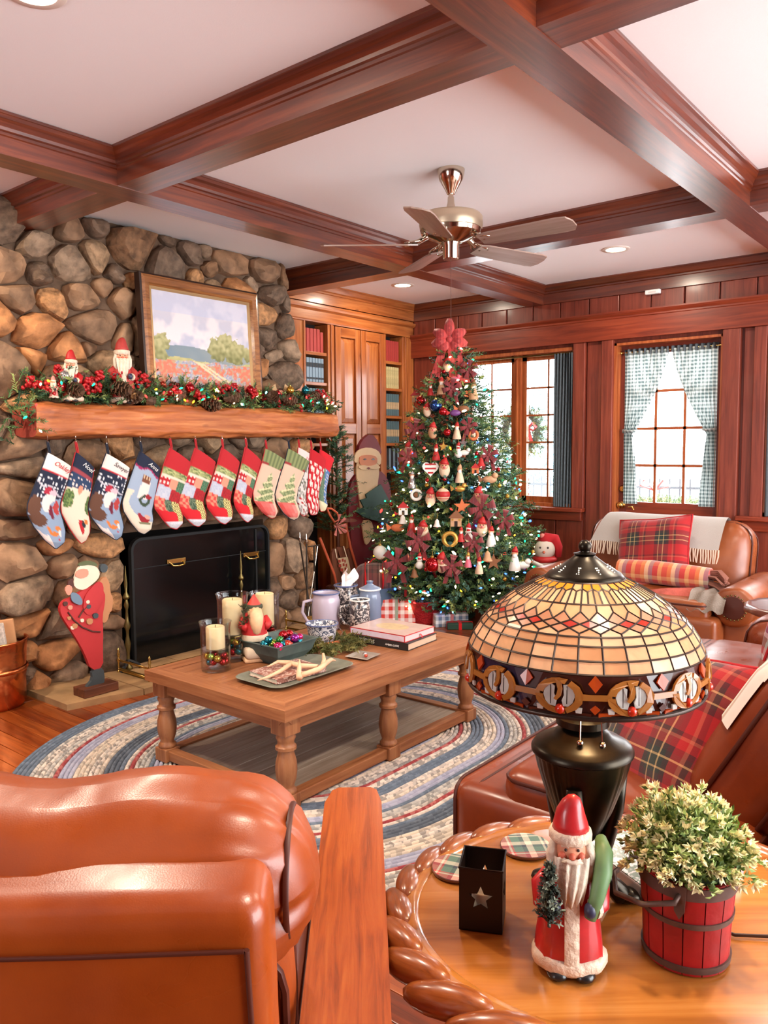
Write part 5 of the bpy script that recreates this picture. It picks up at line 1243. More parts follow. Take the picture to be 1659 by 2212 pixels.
# ================================================================ braided rug
def braid(name, cols, sc=52):
    m, n, l, b = newmat(name); v = nd(n, 'ShaderNodeTexVoronoi', Scale=sc); l.new(coords(n, l), v.inputs[0])
    r = ramp(n, [(i/len(cols), c(*k)) for i, k in enumerate(cols)]+[(1, c(*cols[-1]))], True)
    sp = n.new('ShaderNodeSeparateColor'); l.new(v.outputs['Color'], sp.inputs[0]); l.new(sp.outputs[0], r.inputs[0]); l.new(r.outputs[0], b.inputs['Base Color'])
    b.inputs['Roughness'].default_value = .95; bump(n, l, b, v.outputs['Distance'], -.9, .012); return m
BR = {'b': braid('slate blue braid', ((96,108,124),(108,120,136),(90,102,118))), 'd': braid('dark slate braid', ((84,92,104),(96,104,116),(76,84,96))), 'l': braid('lavender braid', ((158,158,178),(168,168,186),(148,150,170))),
      'c': braid('cream braid', ((206,192,180),(182,172,164),(146,138,132),(214,202,190))), 't': braid('tan braid', ((214,196,178),(196,182,166),(166,154,142))), 'g': braid('grey mixed braid', ((160,156,152),(180,175,170),(140,137,134),(194,188,180))), 'r': braid('red braid', ((150,60,60),(170,96,92),(140,50,56))), 'm': braid('mauve braid', ((170,120,150),(130,110,150),(150,90,110)))}
seq = 'bbbbgccgcrllltttcctdddbcrcggblltccbbbccrgcctlldddcgcrccttbbll'
rug = tag(bpy.data.objects.new('braided_rug', None), 'large oval braided rug in slate blue, cream and red under the coffee table', 'rug'); COL.objects.link(rug); rug.location = (-2.55, 2.77, 0)
wr_ = 1.28/len(seq)
for k, ch in enumerate(seq):
    r1 = 1.28-k*wr_; r0 = r1-wr_; prof = [(r0+.0004,.001),(r0+wr_*.18,.009),((r0+r1)/2,.0125),(r1-wr_*.18,.009),(r1-.0004,.001)]
    N = max(24, int(90*r1)); pts = []
    for i in range(N):
        a = 2*math.pi*i/N; pts.append((math.cos(a), math.sin(a), .25 if math.sin(a) >= 0 else -.25))
    mb = MB()
    for (rr, z) in prof:
        for (cx_, sx_, off) in pts: mb.v.append(Vector((max(rr,0)*cx_, max(rr,0)*sx_+off, z)))
    for q in range(4):
        for i in range(N): mb.f.append([q*N+i, q*N+(i+1) % N, (q+1)*N+(i+1) % N, (q+1)*N+i][::-1]); mb.m.append(0)
    mb.build('braid', BR[ch], rug, 180)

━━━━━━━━

Repeat the listing in full and exactly. Leave any pictures out.

Write part 5 of the bpy script that recreates this picture. It picks up at line 1243. More parts follow. Take the picture to be 1659 by 2212 pixels.
# ================================================================ braided rug
def braid(name, cols, sc=52):
    m, n, l, b = newmat(name); v = nd(n, 'ShaderNodeTexVoronoi', Scale=sc); l.new(coords(n, l), v.inputs[0])
    r = ramp(n, [(i/len(cols), c(*k)) for i, k in enumerate(cols)]+[(1, c(*cols[-1]))], True)
    sp = n.new('ShaderNodeSeparateColor'); l.new(v.outputs['Color'], sp.inputs[0]); l.new(sp.outputs[0], r.inputs[0]); l.new(r.outputs[0], b.inputs['Base Color'])
    b.inputs['Roughness'].default_value = .95; bump(n, l, b, v.outputs['Distance'], -.9, .012); return m
BR = {'b': braid('slate blue braid', ((96,108,124),(108,120,136),(90,102,118))), 'd': braid('dark slate braid', ((84,92,104),(96,104,116),(76,84,96))), 'l': braid('lavender braid', ((158,158,178),(168,168,186),(148,150,170))),
      'c': braid('cream braid', ((206,192,180),(182,172,164),(146,138,132),(214,202,190))), 't': braid('tan braid', ((214,196,178),(196,182,166),(166,154,142))), 'g': braid('grey mixed braid', ((160,156,152),(180,175,170),(140,137,134),(194,188,180))), 'r': braid('red braid', ((150,60,60),(170,96,92),(140,50,56))), 'm': braid('mauve braid', ((170,120,150),(130,110,150),(150,90,110)))}
seq = 'bbbbgccgcrllltttcctdddbcrcggblltccbbbccrgcctlldddcgcrccttbbll'
rug = tag(bpy.data.objects.new('braided_rug', None), 'large oval braided rug in slate blue, cream and red under the coffee table', 'rug'); COL.objects.link(rug); rug.location = (-2.55, 2.77, 0)
wr_ = 1.28/len(seq)
for k, ch in enumerate(seq):
    r1 = 1.28-k*wr_; r0 = r1-wr_; prof = [(r0+.0004,.001),(r0+wr_*.18,.009),((r0+r1)/2,.0125),(r1-wr_*.18,.009),(r1-.0004,.001)]
    N = max(24, int(90*r1)); pts = []
    for i in range(N):
        a = 2*math.pi*i/N; pts.append((math.cos(a), math.sin(a), .25 if math.sin(a) >= 0 else -.25))
    mb = MB()
    for (rr, z) in prof:
        for (cx_, sx_, off) in pts: mb.v.append(Vector((max(rr,0)*cx_, max(rr,0)*sx_+off, z)))
    for q in range(4):
        for i in range(N): mb.f.append([q*N+i, q*N+(i+1) % N, (q+1)*N+(i+1) % N, (q+1)*N+i][::-1]); mb.m.append(0)
    mb.build('braid', BR[ch], rug, 180)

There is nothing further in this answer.